Ibnu Rajab berkata (Lathaiful Ma’arif hal
49):”Dalam sebagian riwayat disebutkan atau sesudahnya maka kata atau di sini
mungkin karena keraguan dari perawi atau memang menunjukkan kebolehan….”
Al-Hafidz berkata (Fathul Baari 4/245-246):”Dan
ini adalahl akhir perkara Rasulullah Shallallahu ‘alaihi wa sallam, dahulu
beliau Shallallahu ‘alaihi wa sallam suka menyocoki ahli kitab dalam hal yang
tidak ada perintah, lebih-lebih bila hal itu menyelisihi orang-orang musyrik.

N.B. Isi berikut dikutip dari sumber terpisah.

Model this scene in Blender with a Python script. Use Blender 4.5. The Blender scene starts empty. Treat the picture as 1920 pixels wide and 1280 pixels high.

Maka setelah Fathu Makkah dan Islam menjadi termahsyur, beliau suka menyelisihi
ahli kitab sebagaimana dalam hadits shahih. Maka ini (masalah puasa Asyura)
termasuk dalam hal itu. Maka pertama kali beliau menyocoki ahli kitab dan
berkata :”Kami lebih berhak atas Musa daripada kalian (Yahudi).”, kemudian
beliau menyukai menyelisihi ahli kitab, maka beliau menambah sehari sebelum
atau sesudahnya untuk menyelisihi ahli kitab.”
Ar-Rafi’i berkata (at-Talhish al-Habir 2/213)
:”Berdasarkan ini, seandainya tidak berpuasa pada tanggal 9 maka dianjurkan
untuk berpuasa pada tanggal 11″
4. Berpuasa pada 10 Muharram saja
Al-Hafidz berkata (Fathul Baari 4/246) :”Puasa
Asyura mempunyai 3 tingkatan, yang terendah berpuasa sehari saja, tingkatan
diatasnya ditambah puasa pada tanggal 9, dan tingkatan diatasnya ditambah puasa
pada tanggal 9 dan 11. Wallahu a’lam.”
BID’AH-BID’AH DI HARI ASYURA
1) Shalat dan dzikir-dzikir khusus, sholat ini disebut dengan
sholat Asyura
2) Mandi, bercelak, memakai minyak rambut, mewarnai kuku, dan menyemir
rambut.
3) Membuat makanan khusus yang tidak seperti biasanya.
4) Membakar kemenyan.
5) Bersusah-susah dalam kehausan dan menampakkan kesusahannya itu.
6) Doa awal dan akhir tahun yang dibaca pada malam akhir tahun dan
awal tahun (Sebagaimana termaktub dalam Majmu’ Syarif)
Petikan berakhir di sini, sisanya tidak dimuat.